After that I do the registrar update, which takes several hours to sync anyway when changing to a new ip.
Then I start the admin backup/transfer to the new server and the restore.

As long as the new data is not through DNS yet, mail will be tried to be delivered at the old server, which will be rejected because Exim is not running and can't be delivered at that point. But mail normally this will be tried again and so the mail will be delivered at a later time and in that case DNS is synced so it should be delivered to the new server.
To be more secure that if possible no email is lost, I'm doing this kind of transfers at night time when most people are a sleep and almost no email is send.;)
 
Hi Richard,

I thought about that. Stopping Exim would certainly work, but that would take mail down for the entire system :(
 
For the archives, I figured out a way to do this. It's not perfect, but it's sufficient for my needs.

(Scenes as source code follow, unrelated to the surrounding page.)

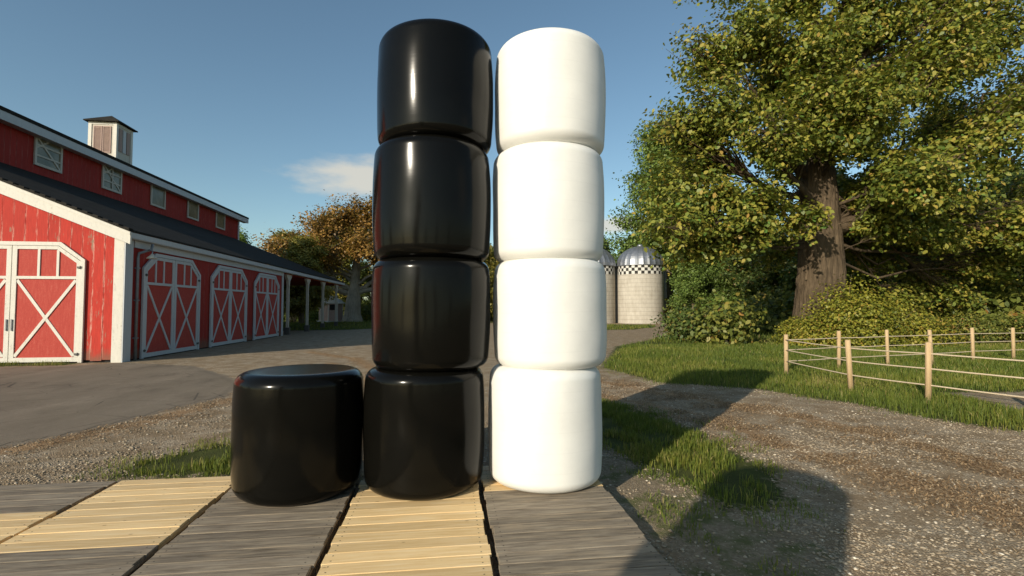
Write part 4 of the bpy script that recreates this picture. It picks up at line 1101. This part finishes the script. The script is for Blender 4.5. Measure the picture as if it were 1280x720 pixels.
# autumn tree beyond the barn
at_ = empty('autumn_tree', (-13.3, 72.2, 0), 'broad old tree with rusty autumn leaves and pale forked trunk beyond the barn porch', 'tree')
alobes = [(-5.5, 0, 8.0, 2.6), (-3.2, -1, 10.2, 2.5), (-.6, 0, 11.6, 2.5), (2.2, .5, 12.0, 2.7), (5, 0, 10.5, 2.8), (7.0, 0, 7.6, 2.5), (-1.8, -2.5, 7.6, 2.2), (1.6, -2.8, 8.2, 2.3), (4.4, -2.2, 6.6, 2.1), (-4.2, 2.4, 6.8, 2.3), (0, 3, 9.5, 2.6), (-7.0, 1.5, 6.6, 1.9), (8.5, 1, 5.8, 2.0), (3.5, 3, 8, 2.5), (-4.5, -1.5, 7.0, 1.9), (-7.6, -.5, 7.8, 2.2), (-8.6, 1, 6.6, 1.6)]
build_tree(at_, [(0, 0, -.2, 1.2), (0, 0, .8, .86), (.1, 0, 2.4, .72), (.25, 0, 4.0, .50), (.4, .1, 7, .34), (.3, .1, 11, .08)], alobes, 46000, .27, M['leaf_autumn'], M['bark_pale'], 30, .15, 0, .05, limb_scale=1.35)
at_.scale = (1.3, 1.3, 1.3)
put('gold', -26.6, 87, 1.3, 1.2, 'yellow-green tree just left of the rusty autumn tree behind the barn roof', 'yellow-green trees')
put('gold', -19.5, 90, 1.6, 3.3, 'yellow-green tree directly behind the small hut and rusty autumn tree', 'yellow-green trees')
put('gold', 4.5, 71, 1.0, .4, 'yellow-green tree seen in the slit between the black and white bale towers', 'yellow-green trees')
put('green', -32.5, 82, 1.05, 1.9, 'rounded bright green tree showing just over the barn roof end', 'bright green trees')
kinds['gold'].location = (-33.5, 97, 0); kinds['gold']['label'] = 'yellow-green tree furthest back behind the barn roof end'
kinds['green'].location = (37.5, 60, 0)
kinds['forest'].location = (33, 39, 0)
for i, (x, y) in enumerate([(-34, 92), (-27, 91), (-21, 92), (-15, 90), (-9, 91), (-40, 90), (-46, 92), (-3.5, 86)]):
    put('forest', x, y, random.uniform(.6, .75), i * 1.1, 'dark tree in the background row behind the hut and porch', 'dark trees behind the hut')
# trees on the near side, behind the viewpoint: they close the view all round
for i in range(12):
    a = R(150 + i * 24 + random.uniform(-6, 6)); d = random.uniform(74, 88)
    put('forest' if i % 2 else 'gold', 6 + d * math.sin(a), -6 + d * math.cos(a), random.uniform(.8, 1.05), i * 1.9, 'tree in the distant ring of trees behind the viewpoint', 'trees behind the viewpoint')

# ------------------------------------------------------------------ bushes
def bush(kind, loc, W, D, H, n, ls, mat, label, group=None, seed=0, lobes=9):
    r_ = empty(kind, (loc[0], loc[1], 0), label, 'bush', group)
    rg = np.random.default_rng(seed); C, N_, T_ = [], [], []
    st = MB()
    for k in range(lobes):
        u = rg.uniform(-1, 1); v = rg.uniform(-1, 1); lr = H * rg.uniform(.32, .5)
        hh = H * (1 - .45 * u * u) * rg.uniform(.75, 1.05)
        c = np.array((u * W * .5, v * D * .5, max(lr * .6, hh - lr)))
        for q in range(3):
            e = c + rg.normal(0, lr * .5, 3); st.tube(wander((c[0] * .04, c[1] * .04, -.05), e, 4, .06), [.05, .024, .015, .006], 4, cap=False)
        m = n // lobes
        d = rg.normal(0, 1, (m, 3)); d /= np.linalg.norm(d, axis=1, keepdims=True)
        rad = lr * rg.uniform(.2, 1.35, (m, 1)) ** .75
        p = c + d * rad * (1.25, 1.1, 1.0); low = p[:, 2] < .04
        p[low, 2] = rg.uniform(.04, .4, low.sum())
        C.append(p); N_.append(d * .8 + (0, -.1, .6)); T_.append(np.clip(rg.normal(.5, .22, m) + rg.normal(0, .12), 0, 1))
    st.build('stem', M['bark_mid'], r_)
    leaf_mesh('foliage', np.concatenate(C), np.concatenate(N_), ls, np.concatenate(T_), mat, r_, .6)
    return r_
bush('leafy_bush', (21.6, 23.2), 4.6, 2.8, 2.7, 24000, .125, M['leaf_bush'], 'broad yellow-leaved bush hiding the foot of the huge tree trunk', 'yellow bushes', 1, 13)
bush('leafy_bush', (18.4, 23.3), 2.0, 1.8, 1.7, 7000, .125, M['leaf_bush'], 'low yellow-leaved bush at the left foot of the huge tree trunk', 'yellow bushes', 2, 7)
bush('leafy_bush', (20.6, 23.0), 2.4, 1.6, 3.4, 8000, .14, M['leaf_bush'], 'tall loose yellow bush standing against the huge tree trunk', 'yellow bushes', 3, 6)
bush('leafy_bush', (26.0, 23.4), 4.2, 2.4, 1.7, 9000, .13, M['leaf_under'], 'low olive bush behind the fence just right of the yellow bush', 'olive bushes', 4, 9)
bush('leafy_bush', (30.5, 23.4), 4.6, 2.4, 1.85, 9000, .13, M['leaf_under'], 'low olive bush behind the fence, farthest right of the bush row', 'olive bushes', 5, 9)
bush('leafy_bush', (34.6, 24.0), 4.4, 2.4, 1.6, 5200, .18, M['leaf_under'], 'low olive bush at the far end of the bush row', 'olive bushes', 9, 9)
bush('leafy_sapling', (14.9, 25.2), 1.3, 1.4, 3.0, 1500, .27, M['leaf_under'], 'drooping large-leaved sapling at the edge of the meadow left of the big trunk', None, 6, 7)
bush('leafy_sapling', (14.2, 27.2), 1.9, 1.6, 2.5, 2600, .20, M['leaf_forest'], 'dark low sapling beside the drooping large-leaved one', None, 7, 6)
kb = bush('undergrowth_bush', (29.0, 50.5), 4.5, 3.0, 2.6, 4200, .28, M['leaf_under'], 'dense undergrowth bush along the edge of the wood', 'undergrowth bushes', 8, 9)
gb = bush('leafy_thicket', (28.5, 47), 4.5, 4.0, 3.6, 12000, .26, M['leaf_green'], 'rounded mid-green thicket in the light gap beside the big trunk', 'green thickets', 15, 12)
for i, (x, y, s_) in enumerate([(32.5, 45, .7), (37, 47.5, .9), (26, 53, .5), (42, 49, 1.0)]):
    c = copy_tree(gb); c.location = (x, y, 0); c.rotation_euler = (0, 0, i * 2.1); c.scale = (s_, s_, s_)
    tag(c, 'rounded mid-green thicket in the light gap beside the big trunk', 'bush', 'green thickets')
UG = [(33, 49), (37, 48), (41.5, 46), (45, 42), (37.5, 41), (42, 34), (47, 30), (53, 31), (36, 29.5), (41, 24.5), (47, 24), (31, 58), (35.5, 55), (40, 54), (58, 29), (33.5, 33.5), (28.5, 34), (30, 29.5), (25.5, 33.5), (30.5, 31)]
for i, (x, y) in enumerate(UG):
    c = copy_tree(kb); c.location = (x, y, 0); c.rotation_euler = (0, 0, i * 1.37); s = random.uniform(.8, 1.5); c.scale = (s, s, s * random.uniform(.9, 1.35))
    tag(c, 'dense undergrowth bush along the edge of the wood', 'bush', 'undergrowth bushes')
for i, (x, y, s) in enumerate([(-26, 84, 1.3), (-21.5, 83, 1.2), (-13.5, 84, 1.2), (-8, 82, 1.2), (-1, 77, 1.2), (-31, 84, 1.2), (-38, 85, 1.3), (6, 76, 1.2), (-17, 86, 1.4), (-4.5, 80, 1.3)]):
    c = copy_tree(kb); c.location = (x, y, 0); c.rotation_euler = (0, 0, i * 1.1); c.scale = (s, s, s)
    tag(c, 'bush in the background row behind the lawn and hut', 'bush', 'bushes behind the hut')
bush('leafy_bush', (-18.6, 74.5), 2.0, 2.0, 2.3, 1500, .26, M['leaf_green'], 'rounded bright green bush beside the small hut', None, 12, 6)

# ------------------------------------------------------------------ sky, sun, camera
AZ, EL = R(42.7), R(22.0)                # the light travels towards +X +Y
world = bpy.data.worlds.new('World'); scene.world = world; world.use_nodes = True
wt = world.node_tree; wn = wt.nodes; wn.clear()
out = wn.new('ShaderNodeOutputWorld'); bg = wn.new('ShaderNodeBackground'); sky = wn.new('ShaderNodeTexSky')
sky.sky_type = 'NISHITA'; sky.sun_disc = False; sky.sun_elevation = EL; sky.sun_rotation = PI + AZ
sky.air_density = 1.0; sky.dust_density = .8; sky.ozone_density = 1.0; sky.altitude = 100
bg.inputs[1].default_value = .125
tc = wn.new('ShaderNodeTexCoord')
def wm(op, a, b=None, c=None):
    n = wn.new('ShaderNodeMath'); n.operation = op
    for i, v in enumerate((a, b, c)):
        if v is None: continue
        if isinstance(v, bpy.types.NodeSocket): wt.links.new(v, n.inputs[i])
        else: n.inputs[i].default_value = v
    return n.outputs[0]
sp = wn.new('ShaderNodeSeparateXYZ'); wt.links.new(tc.outputs['Generated'], sp.inputs[0])
az_ = wm('ARCTAN2', sp.outputs[0], sp.outputs[1]); el_ = wm('ARCSINE', sp.outputs[2])
cn = wn.new('ShaderNodeTexNoise'); cv = wn.new('ShaderNodeCombineXYZ')
wt.links.new(wm('MULTIPLY', az_, 9), cv.inputs[0]); wt.links.new(wm('MULTIPLY', el_, 26), cv.inputs[1]); wt.links.new(cv.outputs[0], cn.inputs['Vector'])
cn.inputs['Scale'].default_value = 1.3; cn.inputs['Detail'].default_value = 6; cn.inputs['Roughness'].default_value = .55
def cloud(a0, e0, wa, we):
    da = wm('DIVIDE', wm('SUBTRACT', az_, R(a0)), R(wa)); de = wm('DIVIDE', wm('SUBTRACT', el_, R(e0)), R(we))
    d = wm('SQRT', wm('ADD', wm('MULTIPLY', da, da), wm('MULTIPLY', de, de)))
    v = wm('ADD', wm('SUBTRACT', 1.0, d), wm('MULTIPLY', wm('SUBTRACT', cn.outputs['Fac'], .5), 1.1))
    n = wn.new('ShaderNodeMapRange'); n.interpolation_type = 'SMOOTHSTEP'; wt.links.new(v, n.inputs[0]); n.inputs[1].default_value = .05; n.inputs[2].default_value = .75
    return n.outputs[0]
cl = None
for a in ((-8.6, 14.0, 10.5, 3.0), (18.5, 9.3, 5, 1.3), (-60, 15, 9, 2.4), (70, 18, 9, 2.5), (120, 14, 12, 3), (-150, 30, 10, 3)):
    c = cloud(*a); cl = c if cl is None else wm('MAXIMUM', cl, c)
mix = wn.new('ShaderNodeMix'); mix.data_type = 'RGBA'
wt.links.new(wm('MULTIPLY', cl, .85), mix.inputs[0]); wt.links.new(sky.outputs[0], mix.inputs[6]); mix.inputs[7].default_value = (6.2, 5.2, 4.7, 1)
tint = wn.new('ShaderNodeMix'); tint.data_type = 'RGBA'; tint.blend_type = 'MULTIPLY'; tint.inputs[0].default_value = 1
wt.links.new(mix.outputs[2], tint.inputs[6]); tint.inputs[7].default_value = (.93, 1.06, 1.02, 1)
wt.links.new(tint.outputs[2], bg.inputs[0]); wt.links.new(bg.outputs[0], out.inputs[0])

sun = bpy.data.lights.new('sun', 'SUN'); sun.energy = 5.0; sun.angle = R(.5); sun.color = (1.0, .90, .74)
so = bpy.data.objects.new('sun', sun); COL.objects.link(so)
dv = Vector((math.sin(AZ) * math.cos(EL), math.cos(AZ) * math.cos(EL), -math.sin(EL)))
so.rotation_euler = dv.to_track_quat('-Z', 'Y').to_euler(); so.location = (-20, -20, 30)

cam = bpy.data.cameras.new('camera'); co = bpy.data.objects.new('camera', cam); COL.objects.link(co)
cam.sensor_width = 36; cam.lens = 36 * 624 / 1280; cam.clip_end = 4000; cam.clip_start = .05
co.location = (0, 0, 1.94)
co.rotation_euler = (R(90 + 2.294), 0, R(-7.3))
scene.camera = co
scene.render.resolution_x = 1024; scene.render.resolution_y = 576
vs_ = scene.view_settings; vs_.view_transform = 'Standard'; vs_.look = 'None'; vs_.gamma = 1; vs_.exposure = 0; vs_.use_curve_mapping = False
scene.cycles.use_denoising = True
scene.cycles.max_bounces = 8; scene.cycles.transparent_max_bounces = 4
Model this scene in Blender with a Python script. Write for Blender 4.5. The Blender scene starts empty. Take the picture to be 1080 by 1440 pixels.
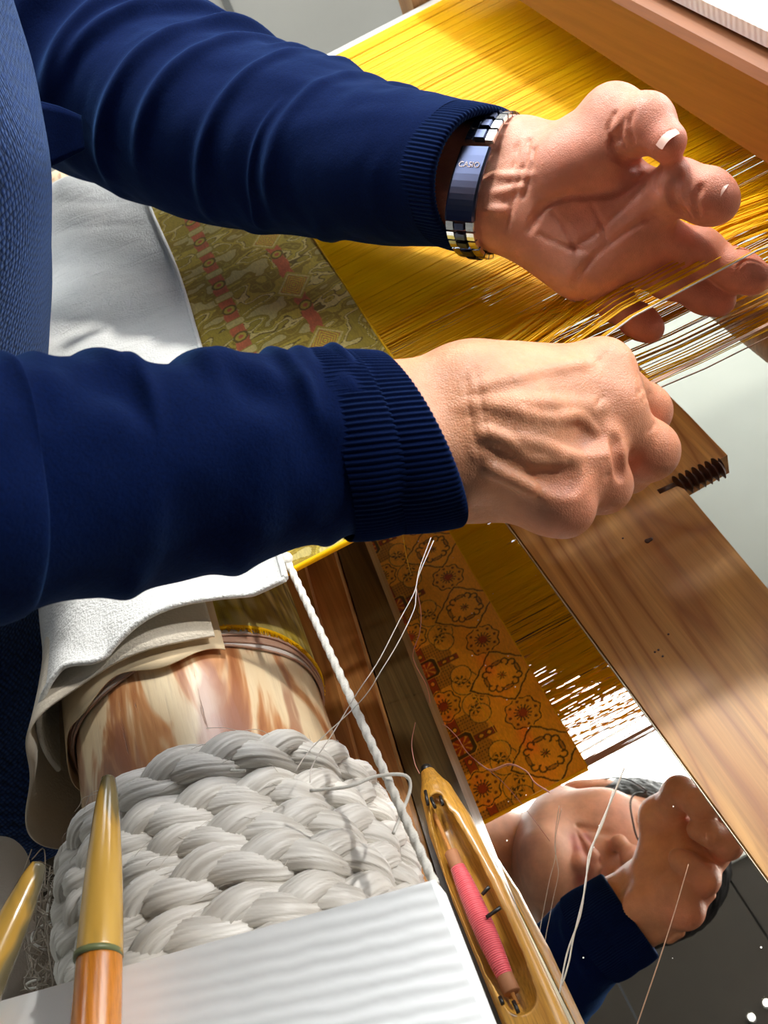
import bpy, math, random
import numpy as np
from mathutils import Matrix, Vector
random.seed(7); RNG = np.random.default_rng(11)
C = bpy.context.scene.collection
SC = bpy.context.scene
V = lambda *a: np.array(a, float)

# ------------------------------------------------------------------ camera
FPX = 1300.0; HCAM = 0.32
TH = math.atan2(1239, FPX); ROLL = math.radians(27.4)
CAM = V(0, 0, HCAM)
FW = V(0, math.cos(TH), -math.sin(TH)); U0 = V(0, math.sin(TH), math.cos(TH)); X0 = V(1, 0, 0)
RT = math.cos(ROLL) * X0 - math.sin(ROLL) * U0
UP = math.sin(ROLL) * X0 + math.cos(ROLL) * U0
cd = bpy.data.cameras.new('camera'); cam = bpy.data.objects.new('camera', cd); C.objects.link(cam)
M = Matrix.Identity(4)
for i in range(3):
    M[i][0] = RT[i]; M[i][1] = UP[i]; M[i][2] = -FW[i]; M[i][3] = CAM[i]
cam.matrix_world = M
cd.sensor_fit = 'VERTICAL'; cd.sensor_height = 36; cd.sensor_width = 27
cd.lens = FPX / 1440 * 36; cd.clip_start = 0.02
cd.dof.use_dof = True; cd.dof.focus_distance = 0.45; cd.dof.aperture_fstop = 24
SC.camera = cam

# ------------------------------------------------------------------ light
SC.view_settings.view_transform = 'Standard'; SC.view_settings.look = 'None'
SC.view_settings.gamma = 1; SC.view_settings.exposure = 0.12
SC.view_settings.use_curve_mapping = False
wd = bpy.data.worlds.new('room_light'); SC.world = wd; wd.use_nodes = True
wd.node_tree.nodes['Background'].inputs[0].default_value = (0.80, 0.88, 1.0, 1)
wd.node_tree.nodes['Background'].inputs[1].default_value = 0.07
SKY_STRENGTH = 9.0
def area(name, loc, target, size, power, col=(1, 1, 1), sy=None):
    l = bpy.data.lights.new(name, 'AREA'); l.energy = power; l.size = size; l.color = col
    if sy: l.shape = 'RECTANGLE'; l.size_y = sy
    o = bpy.data.objects.new(name, l); C.objects.link(o); o.location = loc
    o.rotation_euler = (Vector(target) - Vector(loc)).to_track_quat('-Z', 'Y').to_euler(); return o
KEY_LOC = (0.52, 0.98, 1.30)
KEY = area('added_key_light', (KEY_LOC[0], KEY_LOC[1], KEY_LOC[2] - .03), (.05, .40, 0), .13, 31, (1, .97, .92))  # added lamp below the ceiling, in place of sun through the skylight

LAMP_LOC = (0.92, 0.20, 0.78)
SPOT = bpy.data.lights.new('added_spot_light', 'SPOT'); SPOT.energy = 30; SPOT.spot_size = math.radians(34); SPOT.spot_blend = .7; SPOT.shadow_soft_size = .022; SPOT.color = (1, .97, .93)  # unseen spot added to brighten the foreground with hard light from the right
so = bpy.data.objects.new('added_spot_light', SPOT); C.objects.link(so); so.location = LAMP_LOC
so.rotation_euler = (Vector((-.13, .13, 0)) - Vector(LAMP_LOC)).to_track_quat('-Z', 'Y').to_euler()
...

I created a new file for local_domains that was identical to the domains file for relay_domains, except the former excludes the domains under migration.

Code:
domainlist local_domains = lsearch;/etc/virtual/domains2
domainlist relay_domains = lsearch;/etc/virtual/domains : localhost

Code:
[root@hosting1 admin]# diff /etc/virtual/domains /etc/virtual/domains2
< arionetworks.ca
> #arionetworks.ca
[root@hosting1 admin]#

The end result is any mail received for arionetworks.ca is pseudo-accepted because it is in relay_domains, but cannot be delivered locally because it is not in local_domains, so it fails with a temporary reject due to MX loop.

Code:
2016-06-04 09:17:43 lowest numbered MX record points to local host: arionetworks.ca (while verifying <jlixfeld - at - arionetworks.ca> from host smtp03.beanfield.com [76.9.193.172])
2016-06-04 09:17:43 H=smtp03.beanfield.com [76.9.193.172] F=<jlixfeld - at - beanfield.com> temporarily rejected RCPT <jlixfeld - at - arionetworks.ca>: lowest numbered MX record points to local host
2016-06-04 09:17:43 H=smtp03.beanfield.com [76.9.193.172] incomplete transaction (QUIT) from <jlixfeld - at - beanfield.com>

What I believe should happen after the migration is complete and after the registrar has been updated, beanfield.com will try to deliver the message once again, but this time the MX record will point to newserver, which will be able to both relay and locally deliver the queued up message and that should be that!

I wonder how useful it would be to have an option to manipulate local_domains and relay_domains independently of one another so people could make these kinds of changes from within DA, not having to futz with the CLI. Perhaps there could be other uses for a feature like this as well?

Thanks for your note, Richard. Your reply got me thinking along these lines.
 
but that would take mail down for the entire system
That's indeed the downside of it.

I like the solution you came up with and hope it indeed works that way. Good thinking. I might try this next time too.
I'm glad to hear my note was of help in some way.